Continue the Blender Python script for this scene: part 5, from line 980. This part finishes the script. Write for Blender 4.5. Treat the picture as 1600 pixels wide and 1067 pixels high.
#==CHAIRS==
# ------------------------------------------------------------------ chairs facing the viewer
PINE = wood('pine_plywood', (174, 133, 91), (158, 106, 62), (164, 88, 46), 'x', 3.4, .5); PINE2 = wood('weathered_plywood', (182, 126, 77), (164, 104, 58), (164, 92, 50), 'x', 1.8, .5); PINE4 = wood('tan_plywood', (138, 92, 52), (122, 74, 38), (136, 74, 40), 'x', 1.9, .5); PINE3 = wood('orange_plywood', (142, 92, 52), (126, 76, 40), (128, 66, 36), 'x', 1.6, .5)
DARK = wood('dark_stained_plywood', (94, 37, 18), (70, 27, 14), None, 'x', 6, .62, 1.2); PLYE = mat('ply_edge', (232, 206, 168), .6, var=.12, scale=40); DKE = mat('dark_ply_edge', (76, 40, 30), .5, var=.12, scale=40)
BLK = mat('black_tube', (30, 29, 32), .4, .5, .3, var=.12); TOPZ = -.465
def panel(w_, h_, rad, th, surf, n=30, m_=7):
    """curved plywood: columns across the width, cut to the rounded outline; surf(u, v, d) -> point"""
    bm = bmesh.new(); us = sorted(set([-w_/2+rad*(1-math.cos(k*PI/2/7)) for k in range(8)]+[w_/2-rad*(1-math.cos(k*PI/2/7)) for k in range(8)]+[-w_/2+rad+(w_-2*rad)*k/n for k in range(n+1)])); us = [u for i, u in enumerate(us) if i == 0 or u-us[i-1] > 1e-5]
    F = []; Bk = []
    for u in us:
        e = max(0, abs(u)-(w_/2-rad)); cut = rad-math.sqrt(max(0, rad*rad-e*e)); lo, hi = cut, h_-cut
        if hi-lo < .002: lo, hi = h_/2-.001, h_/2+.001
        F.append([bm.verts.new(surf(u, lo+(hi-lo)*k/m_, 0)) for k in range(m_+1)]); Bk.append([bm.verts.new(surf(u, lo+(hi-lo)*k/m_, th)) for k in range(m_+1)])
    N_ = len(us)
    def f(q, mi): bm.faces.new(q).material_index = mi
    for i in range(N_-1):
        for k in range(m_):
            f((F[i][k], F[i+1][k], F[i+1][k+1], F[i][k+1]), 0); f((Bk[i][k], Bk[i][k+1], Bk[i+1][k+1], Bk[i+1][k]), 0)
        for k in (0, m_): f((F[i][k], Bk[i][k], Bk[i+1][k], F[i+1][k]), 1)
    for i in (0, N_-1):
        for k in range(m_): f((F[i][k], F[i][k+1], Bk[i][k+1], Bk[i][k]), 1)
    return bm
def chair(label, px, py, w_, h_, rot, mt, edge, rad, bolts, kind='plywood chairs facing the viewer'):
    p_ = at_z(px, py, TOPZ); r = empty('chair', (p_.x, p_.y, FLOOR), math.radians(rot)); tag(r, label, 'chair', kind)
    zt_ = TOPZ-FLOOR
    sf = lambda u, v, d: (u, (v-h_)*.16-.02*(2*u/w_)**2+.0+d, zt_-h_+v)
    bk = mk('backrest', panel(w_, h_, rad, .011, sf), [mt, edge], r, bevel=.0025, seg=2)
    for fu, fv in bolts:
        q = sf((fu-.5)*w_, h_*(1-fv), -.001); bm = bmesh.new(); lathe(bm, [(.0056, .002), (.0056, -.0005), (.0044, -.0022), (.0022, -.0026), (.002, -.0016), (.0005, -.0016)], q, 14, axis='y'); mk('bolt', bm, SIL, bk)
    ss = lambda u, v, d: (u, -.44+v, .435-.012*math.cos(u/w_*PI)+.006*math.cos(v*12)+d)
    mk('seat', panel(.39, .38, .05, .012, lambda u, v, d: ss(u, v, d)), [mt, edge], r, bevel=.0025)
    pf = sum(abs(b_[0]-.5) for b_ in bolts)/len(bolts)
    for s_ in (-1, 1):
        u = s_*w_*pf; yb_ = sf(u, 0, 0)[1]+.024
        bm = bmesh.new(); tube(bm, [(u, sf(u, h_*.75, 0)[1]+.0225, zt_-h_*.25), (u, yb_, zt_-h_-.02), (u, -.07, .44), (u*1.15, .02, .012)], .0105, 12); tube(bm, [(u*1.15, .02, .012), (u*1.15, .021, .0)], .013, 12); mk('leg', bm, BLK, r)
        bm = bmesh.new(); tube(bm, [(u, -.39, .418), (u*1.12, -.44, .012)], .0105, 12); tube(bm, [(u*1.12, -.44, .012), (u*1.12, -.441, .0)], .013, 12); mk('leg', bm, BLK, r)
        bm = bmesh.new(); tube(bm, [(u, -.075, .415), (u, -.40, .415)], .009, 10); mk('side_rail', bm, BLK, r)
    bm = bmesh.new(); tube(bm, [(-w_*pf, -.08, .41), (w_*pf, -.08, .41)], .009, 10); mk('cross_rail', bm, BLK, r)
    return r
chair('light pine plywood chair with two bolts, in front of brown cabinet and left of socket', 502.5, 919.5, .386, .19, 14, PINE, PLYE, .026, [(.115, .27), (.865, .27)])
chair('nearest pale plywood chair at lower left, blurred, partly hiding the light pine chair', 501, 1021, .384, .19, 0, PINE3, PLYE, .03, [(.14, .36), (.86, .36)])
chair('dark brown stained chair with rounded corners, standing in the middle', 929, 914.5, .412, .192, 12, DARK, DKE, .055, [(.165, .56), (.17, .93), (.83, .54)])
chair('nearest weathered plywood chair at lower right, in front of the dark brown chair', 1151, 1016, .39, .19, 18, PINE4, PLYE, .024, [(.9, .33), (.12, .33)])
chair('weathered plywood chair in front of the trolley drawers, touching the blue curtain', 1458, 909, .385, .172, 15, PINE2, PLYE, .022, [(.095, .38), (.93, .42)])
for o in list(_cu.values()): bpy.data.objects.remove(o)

....

Type out the material again exactly as presented.

## CORRECT ANSWER
Continue the Blender Python script for this scene: part 5, from line 980. This part finishes the script. Write for Blender 4.5. Treat the picture as 1600 pixels wide and 1067 pixels high.
#==CHAIRS==
# ------------------------------------------------------------------ chairs facing the viewer
PINE = wood('pine_plywood', (174, 133, 91), (158, 106, 62), (164, 88, 46), 'x', 3.4, .5); PINE2 = wood('weathered_plywood', (182, 126, 77), (164, 104, 58), (164, 92, 50), 'x', 1.8, .5); PINE4 = wood('tan_plywood', (138, 92, 52), (122, 74, 38), (136, 74, 40), 'x', 1.9, .5); PINE3 = wood('orange_plywood', (142, 92, 52), (126, 76, 40), (128, 66, 36), 'x', 1.6, .5)
DARK = wood('dark_stained_plywood', (94, 37, 18), (70, 27, 14), None, 'x', 6, .62, 1.2); PLYE = mat('ply_edge', (232, 206, 168), .6, var=.12, scale=40); DKE = mat('dark_ply_edge', (76, 40, 30), .5, var=.12, scale=40)
BLK = mat('black_tube', (30, 29, 32), .4, .5, .3, var=.12); TOPZ = -.465
def panel(w_, h_, rad, th, surf, n=30, m_=7):
    """curved plywood: columns across the width, cut to the rounded outline; surf(u, v, d) -> point"""
    bm = bmesh.new(); us = sorted(set([-w_/2+rad*(1-math.cos(k*PI/2/7)) for k in range(8)]+[w_/2-rad*(1-math.cos(k*PI/2/7)) for k in range(8)]+[-w_/2+rad+(w_-2*rad)*k/n for k in range(n+1)])); us = [u for i, u in enumerate(us) if i == 0 or u-us[i-1] > 1e-5]
    F = []; Bk = []
    for u in us:
        e = max(0, abs(u)-(w_/2-rad)); cut = rad-math.sqrt(max(0, rad*rad-e*e)); lo, hi = cut, h_-cut
        if hi-lo < .002: lo, hi = h_/2-.001, h_/2+.001
        F.append([bm.verts.new(surf(u, lo+(hi-lo)*k/m_, 0)) for k in range(m_+1)]); Bk.append([bm.verts.new(surf(u, lo+(hi-lo)*k/m_, th)) for k in range(m_+1)])
    N_ = len(us)
    def f(q, mi): bm.faces.new(q).material_index = mi
    for i in range(N_-1):
        for k in range(m_):
            f((F[i][k], F[i+1][k], F[i+1][k+1], F[i][k+1]), 0); f((Bk[i][k], Bk[i][k+1], Bk[i+1][k+1], Bk[i+1][k]), 0)
        for k in (0, m_): f((F[i][k], Bk[i][k], Bk[i+1][k], F[i+1][k]), 1)
    for i in (0, N_-1):
        for k in range(m_): f((F[i][k], F[i][k+1], Bk[i][k+1], Bk[i][k]), 1)
    return bm
def chair(label, px, py, w_, h_, rot, mt, edge, rad, bolts, kind='plywood chairs facing the viewer'):
    p_ = at_z(px, py, TOPZ); r = empty('chair', (p_.x, p_.y, FLOOR), math.radians(rot)); tag(r, label, 'chair', kind)
    zt_ = TOPZ-FLOOR
    sf = lambda u, v, d: (u, (v-h_)*.16-.02*(2*u/w_)**2+.0+d, zt_-h_+v)
    bk = mk('backrest', panel(w_, h_, rad, .011, sf), [mt, edge], r, bevel=.0025, seg=2)
    for fu, fv in bolts:
        q = sf((fu-.5)*w_, h_*(1-fv), -.001); bm = bmesh.new(); lathe(bm, [(.0056, .002), (.0056, -.0005), (.0044, -.0022), (.0022, -.0026), (.002, -.0016), (.0005, -.0016)], q, 14, axis='y'); mk('bolt', bm, SIL, bk)
    ss = lambda u, v, d: (u, -.44+v, .435-.012*math.cos(u/w_*PI)+.006*math.cos(v*12)+d)
    mk('seat', panel(.39, .38, .05, .012, lambda u, v, d: ss(u, v, d)), [mt, edge], r, bevel=.0025)
    pf = sum(abs(b_[0]-.5) for b_ in bolts)/len(bolts)
    for s_ in (-1, 1):
        u = s_*w_*pf; yb_ = sf(u, 0, 0)[1]+.024
        bm = bmesh.new(); tube(bm, [(u, sf(u, h_*.75, 0)[1]+.0225, zt_-h_*.25), (u, yb_, zt_-h_-.02), (u, -.07, .44), (u*1.15, .02, .012)], .0105, 12); tube(bm, [(u*1.15, .02, .012), (u*1.15, .021, .0)], .013, 12); mk('leg', bm, BLK, r)
        bm = bmesh.new(); tube(bm, [(u, -.39, .418), (u*1.12, -.44, .012)], .0105, 12); tube(bm, [(u*1.12, -.44, .012), (u*1.12, -.441, .0)], .013, 12); mk('leg', bm, BLK, r)
        bm = bmesh.new(); tube(bm, [(u, -.075, .415), (u, -.40, .415)], .009, 10); mk('side_rail', bm, BLK, r)
    bm = bmesh.new(); tube(bm, [(-w_*pf, -.08, .41), (w_*pf, -.08, .41)], .009, 10); mk('cross_rail', bm, BLK, r)
    return r
chair('light pine plywood chair with two bolts, in front of brown cabinet and left of socket', 502.5, 919.5, .386, .19, 14, PINE, PLYE, .026, [(.115, .27), (.865, .27)])
chair('nearest pale plywood chair at lower left, blurred, partly hiding the light pine chair', 501, 1021, .384, .19, 0, PINE3, PLYE, .03, [(.14, .36), (.86, .36)])
chair('dark brown stained chair with rounded corners, standing in the middle', 929, 914.5, .412, .192, 12, DARK, DKE, .055, [(.165, .56), (.17, .93), (.83, .54)])
chair('nearest weathered plywood chair at lower right, in front of the dark brown chair', 1151, 1016, .39, .19, 18, PINE4, PLYE, .024, [(.9, .33), (.12, .33)])
chair('weathered plywood chair in front of the trolley drawers, touching the blue curtain', 1458, 909, .385, .172, 15, PINE2, PLYE, .022, [(.095, .38), (.93, .42)])
for o in list(_cu.values()): bpy.data.objects.remove(o)